Later I strolled by myself around the town of Rockport, a salty
New England town so picturesque as to be almost a parody, and hence flooded
with visitors on this last of the warm sunny weekends. Lobster buoys hung in restaurant windows; the
many art shacks with their walls of sunsets and dinghy scenes were awful, but the
clam chowder at the Leaf & Bean was worth waiting for (a recommendation
from Julian passed through Bill), and the classic view of the harbor was one
that my parents at least never tired of.
Their bygone sighs of satisfaction called up a smile of my own while I
waited for the other tourists to leave the good photo spot.
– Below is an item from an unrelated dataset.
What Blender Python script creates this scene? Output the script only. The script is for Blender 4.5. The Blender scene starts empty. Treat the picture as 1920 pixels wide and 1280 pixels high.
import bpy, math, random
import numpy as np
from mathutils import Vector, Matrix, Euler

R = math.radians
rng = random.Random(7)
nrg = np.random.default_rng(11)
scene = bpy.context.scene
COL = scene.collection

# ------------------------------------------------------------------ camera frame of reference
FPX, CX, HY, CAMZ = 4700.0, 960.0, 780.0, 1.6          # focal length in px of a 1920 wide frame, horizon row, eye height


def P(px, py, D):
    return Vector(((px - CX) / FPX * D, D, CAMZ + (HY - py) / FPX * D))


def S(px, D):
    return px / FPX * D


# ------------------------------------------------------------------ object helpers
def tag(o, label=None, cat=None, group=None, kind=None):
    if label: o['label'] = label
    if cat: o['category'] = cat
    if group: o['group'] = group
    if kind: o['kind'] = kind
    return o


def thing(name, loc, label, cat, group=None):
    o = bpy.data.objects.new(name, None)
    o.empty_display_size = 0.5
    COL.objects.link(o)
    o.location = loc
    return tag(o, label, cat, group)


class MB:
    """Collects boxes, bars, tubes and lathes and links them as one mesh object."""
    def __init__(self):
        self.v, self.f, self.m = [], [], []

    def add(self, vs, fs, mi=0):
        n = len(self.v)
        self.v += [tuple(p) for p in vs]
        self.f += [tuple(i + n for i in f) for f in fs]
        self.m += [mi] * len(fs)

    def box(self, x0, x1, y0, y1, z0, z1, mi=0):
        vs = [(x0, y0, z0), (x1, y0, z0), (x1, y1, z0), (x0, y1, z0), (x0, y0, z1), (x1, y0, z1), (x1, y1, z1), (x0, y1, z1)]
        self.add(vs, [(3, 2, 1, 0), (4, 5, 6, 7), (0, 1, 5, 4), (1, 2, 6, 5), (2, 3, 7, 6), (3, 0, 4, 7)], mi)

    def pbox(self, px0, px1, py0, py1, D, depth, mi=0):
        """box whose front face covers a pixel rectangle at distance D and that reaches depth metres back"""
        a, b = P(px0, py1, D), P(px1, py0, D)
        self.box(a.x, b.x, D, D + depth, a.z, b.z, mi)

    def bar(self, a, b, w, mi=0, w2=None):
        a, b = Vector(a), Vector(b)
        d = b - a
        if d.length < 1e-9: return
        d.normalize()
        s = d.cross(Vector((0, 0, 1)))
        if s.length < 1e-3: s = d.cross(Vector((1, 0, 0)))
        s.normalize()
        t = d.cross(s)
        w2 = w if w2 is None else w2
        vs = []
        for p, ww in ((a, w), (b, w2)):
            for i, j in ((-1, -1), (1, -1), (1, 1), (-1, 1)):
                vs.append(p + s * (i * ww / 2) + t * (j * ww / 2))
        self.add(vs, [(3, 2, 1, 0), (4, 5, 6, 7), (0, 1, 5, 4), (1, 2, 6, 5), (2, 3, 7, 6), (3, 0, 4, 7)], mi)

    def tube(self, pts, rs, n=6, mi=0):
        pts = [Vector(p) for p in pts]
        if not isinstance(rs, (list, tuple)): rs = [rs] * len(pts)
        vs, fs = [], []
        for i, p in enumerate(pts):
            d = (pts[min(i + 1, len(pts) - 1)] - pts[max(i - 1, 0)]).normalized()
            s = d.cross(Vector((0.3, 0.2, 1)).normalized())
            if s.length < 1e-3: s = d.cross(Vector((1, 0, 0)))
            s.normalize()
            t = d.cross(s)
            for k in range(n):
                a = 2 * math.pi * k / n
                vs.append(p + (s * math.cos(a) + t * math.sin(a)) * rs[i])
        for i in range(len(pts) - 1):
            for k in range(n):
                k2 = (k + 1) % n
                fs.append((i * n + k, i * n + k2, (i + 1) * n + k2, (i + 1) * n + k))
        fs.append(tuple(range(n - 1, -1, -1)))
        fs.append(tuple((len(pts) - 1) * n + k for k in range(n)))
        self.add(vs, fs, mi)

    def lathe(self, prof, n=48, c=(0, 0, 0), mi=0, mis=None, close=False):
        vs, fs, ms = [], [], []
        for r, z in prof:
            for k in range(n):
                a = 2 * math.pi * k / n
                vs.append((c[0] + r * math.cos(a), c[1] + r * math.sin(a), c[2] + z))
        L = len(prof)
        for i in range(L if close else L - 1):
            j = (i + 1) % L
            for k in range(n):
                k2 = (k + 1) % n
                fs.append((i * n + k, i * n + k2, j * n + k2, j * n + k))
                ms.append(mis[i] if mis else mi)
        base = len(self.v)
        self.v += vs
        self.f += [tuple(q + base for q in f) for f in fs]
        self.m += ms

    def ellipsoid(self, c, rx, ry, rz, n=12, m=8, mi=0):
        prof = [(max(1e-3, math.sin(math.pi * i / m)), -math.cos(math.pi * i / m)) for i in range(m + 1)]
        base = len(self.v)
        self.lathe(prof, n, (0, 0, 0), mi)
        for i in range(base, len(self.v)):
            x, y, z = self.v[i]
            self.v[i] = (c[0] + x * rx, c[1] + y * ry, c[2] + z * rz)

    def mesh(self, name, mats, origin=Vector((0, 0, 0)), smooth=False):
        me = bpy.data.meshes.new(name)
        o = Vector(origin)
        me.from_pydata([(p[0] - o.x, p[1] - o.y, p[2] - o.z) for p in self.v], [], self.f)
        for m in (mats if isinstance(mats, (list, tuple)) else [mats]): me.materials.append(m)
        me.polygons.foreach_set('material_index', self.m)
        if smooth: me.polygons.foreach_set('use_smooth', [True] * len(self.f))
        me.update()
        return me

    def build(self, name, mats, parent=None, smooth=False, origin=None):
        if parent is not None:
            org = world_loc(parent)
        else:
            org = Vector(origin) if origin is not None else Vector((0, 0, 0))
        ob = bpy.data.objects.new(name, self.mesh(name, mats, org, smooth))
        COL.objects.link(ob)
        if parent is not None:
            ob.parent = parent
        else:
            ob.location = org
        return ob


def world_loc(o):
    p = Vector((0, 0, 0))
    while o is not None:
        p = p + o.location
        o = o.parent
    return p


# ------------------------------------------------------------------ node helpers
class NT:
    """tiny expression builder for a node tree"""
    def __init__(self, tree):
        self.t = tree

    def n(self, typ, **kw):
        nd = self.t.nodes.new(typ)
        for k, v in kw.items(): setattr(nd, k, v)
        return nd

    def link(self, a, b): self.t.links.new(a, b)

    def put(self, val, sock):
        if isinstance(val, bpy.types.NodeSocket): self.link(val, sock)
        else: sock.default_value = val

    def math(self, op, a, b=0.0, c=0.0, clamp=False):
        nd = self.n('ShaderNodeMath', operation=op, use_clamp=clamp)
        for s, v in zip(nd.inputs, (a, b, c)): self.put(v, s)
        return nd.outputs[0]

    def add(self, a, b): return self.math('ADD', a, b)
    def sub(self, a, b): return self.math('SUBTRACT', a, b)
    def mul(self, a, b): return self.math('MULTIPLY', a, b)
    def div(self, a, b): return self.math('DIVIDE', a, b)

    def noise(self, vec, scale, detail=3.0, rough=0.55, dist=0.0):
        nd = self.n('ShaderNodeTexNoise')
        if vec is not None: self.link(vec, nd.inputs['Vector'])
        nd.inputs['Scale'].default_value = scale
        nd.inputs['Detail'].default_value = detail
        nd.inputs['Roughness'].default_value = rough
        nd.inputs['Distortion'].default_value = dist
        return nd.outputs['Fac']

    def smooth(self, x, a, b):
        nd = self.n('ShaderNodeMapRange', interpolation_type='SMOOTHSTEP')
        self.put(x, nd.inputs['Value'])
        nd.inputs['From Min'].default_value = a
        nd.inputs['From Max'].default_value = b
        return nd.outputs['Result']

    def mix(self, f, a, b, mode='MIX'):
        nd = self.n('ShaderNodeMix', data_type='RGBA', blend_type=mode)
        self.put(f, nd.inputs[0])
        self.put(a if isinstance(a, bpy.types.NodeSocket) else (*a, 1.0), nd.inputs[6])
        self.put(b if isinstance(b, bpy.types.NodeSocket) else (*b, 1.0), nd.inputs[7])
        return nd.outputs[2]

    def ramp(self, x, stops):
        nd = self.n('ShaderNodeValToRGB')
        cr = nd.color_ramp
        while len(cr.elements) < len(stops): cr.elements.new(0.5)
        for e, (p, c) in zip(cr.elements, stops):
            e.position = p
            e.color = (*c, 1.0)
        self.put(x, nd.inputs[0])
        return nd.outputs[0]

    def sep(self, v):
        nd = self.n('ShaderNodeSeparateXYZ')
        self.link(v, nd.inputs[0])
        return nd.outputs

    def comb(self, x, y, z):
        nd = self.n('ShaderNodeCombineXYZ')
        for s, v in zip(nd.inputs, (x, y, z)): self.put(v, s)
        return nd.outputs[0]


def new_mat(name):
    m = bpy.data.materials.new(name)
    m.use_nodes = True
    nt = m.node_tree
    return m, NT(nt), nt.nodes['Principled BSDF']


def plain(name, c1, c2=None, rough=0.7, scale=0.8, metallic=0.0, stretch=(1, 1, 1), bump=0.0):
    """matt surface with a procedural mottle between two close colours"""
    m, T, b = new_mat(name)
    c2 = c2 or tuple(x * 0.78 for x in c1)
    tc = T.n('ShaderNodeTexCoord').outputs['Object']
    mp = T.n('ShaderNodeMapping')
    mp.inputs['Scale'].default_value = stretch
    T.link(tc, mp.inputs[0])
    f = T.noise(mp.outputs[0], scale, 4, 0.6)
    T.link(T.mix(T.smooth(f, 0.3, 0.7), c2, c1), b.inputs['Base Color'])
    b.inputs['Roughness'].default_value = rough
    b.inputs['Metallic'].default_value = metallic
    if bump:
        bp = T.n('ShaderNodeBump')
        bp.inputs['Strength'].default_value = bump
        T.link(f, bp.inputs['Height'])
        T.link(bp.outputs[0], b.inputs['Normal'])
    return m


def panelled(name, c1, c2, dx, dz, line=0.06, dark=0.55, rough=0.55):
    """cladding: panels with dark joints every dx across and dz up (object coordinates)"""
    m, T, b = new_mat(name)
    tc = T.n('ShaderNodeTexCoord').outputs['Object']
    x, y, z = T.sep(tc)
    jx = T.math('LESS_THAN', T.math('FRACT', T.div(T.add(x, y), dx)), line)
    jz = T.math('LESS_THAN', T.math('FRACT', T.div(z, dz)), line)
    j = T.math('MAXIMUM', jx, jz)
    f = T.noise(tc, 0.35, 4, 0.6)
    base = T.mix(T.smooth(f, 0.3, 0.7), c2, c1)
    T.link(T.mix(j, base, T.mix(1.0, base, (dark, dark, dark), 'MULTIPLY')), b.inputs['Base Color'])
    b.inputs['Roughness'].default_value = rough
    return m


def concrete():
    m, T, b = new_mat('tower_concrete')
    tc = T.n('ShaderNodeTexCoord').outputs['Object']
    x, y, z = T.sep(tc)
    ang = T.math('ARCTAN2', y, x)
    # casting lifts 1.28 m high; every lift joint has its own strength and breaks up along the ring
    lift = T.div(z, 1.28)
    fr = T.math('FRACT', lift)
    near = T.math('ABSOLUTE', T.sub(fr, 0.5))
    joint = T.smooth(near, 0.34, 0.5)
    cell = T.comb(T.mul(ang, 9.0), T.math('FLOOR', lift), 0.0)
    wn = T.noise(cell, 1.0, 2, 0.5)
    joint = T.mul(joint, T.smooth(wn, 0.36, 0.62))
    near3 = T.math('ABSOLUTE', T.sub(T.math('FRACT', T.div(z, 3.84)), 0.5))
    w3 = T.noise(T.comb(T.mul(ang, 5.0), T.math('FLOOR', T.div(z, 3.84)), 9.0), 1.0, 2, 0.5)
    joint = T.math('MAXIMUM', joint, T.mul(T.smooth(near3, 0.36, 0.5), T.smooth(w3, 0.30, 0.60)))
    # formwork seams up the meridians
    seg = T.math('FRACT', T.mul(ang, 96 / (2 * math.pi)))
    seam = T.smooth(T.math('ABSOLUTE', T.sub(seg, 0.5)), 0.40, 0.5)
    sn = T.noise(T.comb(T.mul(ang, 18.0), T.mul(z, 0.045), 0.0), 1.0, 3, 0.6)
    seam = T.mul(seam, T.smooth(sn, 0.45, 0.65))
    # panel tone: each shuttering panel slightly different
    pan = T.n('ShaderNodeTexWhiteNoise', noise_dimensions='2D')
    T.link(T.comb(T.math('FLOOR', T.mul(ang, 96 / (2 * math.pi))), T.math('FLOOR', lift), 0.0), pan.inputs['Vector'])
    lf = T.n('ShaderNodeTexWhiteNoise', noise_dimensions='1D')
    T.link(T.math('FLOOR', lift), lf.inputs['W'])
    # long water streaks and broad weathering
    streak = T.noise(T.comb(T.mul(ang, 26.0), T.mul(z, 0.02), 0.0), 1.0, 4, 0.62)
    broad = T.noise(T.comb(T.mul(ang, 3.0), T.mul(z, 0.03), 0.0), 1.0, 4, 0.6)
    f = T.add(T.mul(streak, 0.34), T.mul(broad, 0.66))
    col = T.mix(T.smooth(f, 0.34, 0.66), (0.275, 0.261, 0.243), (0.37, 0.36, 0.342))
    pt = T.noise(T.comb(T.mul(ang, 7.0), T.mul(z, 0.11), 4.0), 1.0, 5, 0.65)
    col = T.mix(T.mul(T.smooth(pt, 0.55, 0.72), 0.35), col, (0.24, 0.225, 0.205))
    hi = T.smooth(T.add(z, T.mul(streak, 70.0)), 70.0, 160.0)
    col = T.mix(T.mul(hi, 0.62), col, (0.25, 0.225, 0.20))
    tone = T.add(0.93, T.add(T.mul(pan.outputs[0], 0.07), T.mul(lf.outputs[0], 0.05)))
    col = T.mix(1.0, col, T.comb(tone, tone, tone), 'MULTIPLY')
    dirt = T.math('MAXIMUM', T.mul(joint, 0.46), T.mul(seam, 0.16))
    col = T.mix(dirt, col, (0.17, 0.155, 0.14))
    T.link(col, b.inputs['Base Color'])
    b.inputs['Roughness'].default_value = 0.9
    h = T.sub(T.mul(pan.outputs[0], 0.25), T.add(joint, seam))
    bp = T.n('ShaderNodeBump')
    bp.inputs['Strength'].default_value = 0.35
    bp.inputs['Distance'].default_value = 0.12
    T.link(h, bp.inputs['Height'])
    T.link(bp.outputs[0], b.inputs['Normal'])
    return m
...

My Uncle Marvin (my father’s brother) was a fine artist—many
cuts above the art shack crowd—who never became well-known and eventually
turned to architecture, but not before leaving behind a large body of work in a
midcentury impressionistic style. My
cousin Sue, who also turned out an artist, and who lives just down the street
from Bill and Sandy in a flat filled with paintings, old photos, and trinkets
of the past, is compiling all of Marvin’s pieces into what will be a book of
his art; she flipped through the album pages on the couch to show me. She’s in her 60s, and hampered by an earlier
stroke, but not only is she spearheading the book but she has become the family
“curator” (Bill’s word); she showed me 1880s photos and told me stories I’d
never known about my grandparents and great-grandparents.
Sue Waller
On Monday morning Bill and Sandy woke early to go to work,
and after sleep-drugged goodbyes in the kitchen I got into my Miata and hit the
road back to Cornwall. I had a strange errand that required a long
loop: there’s a location just South of Providence, Rhode Island that’s integral
to my novel, and which I had only seen on Google Street View. Since nothing
in New England is far from anything else, I drove down to see it in person, get
impressions and take photos. A high
chainlnk fence that rather features in my plot turned out to be not there,
which might require rewriting.
It was an uncertain day, with fast-moving clouds pulling tidepools
of sun and shadow over the autumnal hills, and I told Google Maps Navigation to
get me to Cornwall while “avoiding highways” (a nice Settings option I
found). The result was an anfractuous
horizontal trickle through the back roads of Rhode Island and Connecticut, my
Miata top going up and down as the waves of black-bottomed cloud came and went. Each
leaf-strewn road framed in old homes and crimson and pumpkin trees was more
charming than the last, until I was home.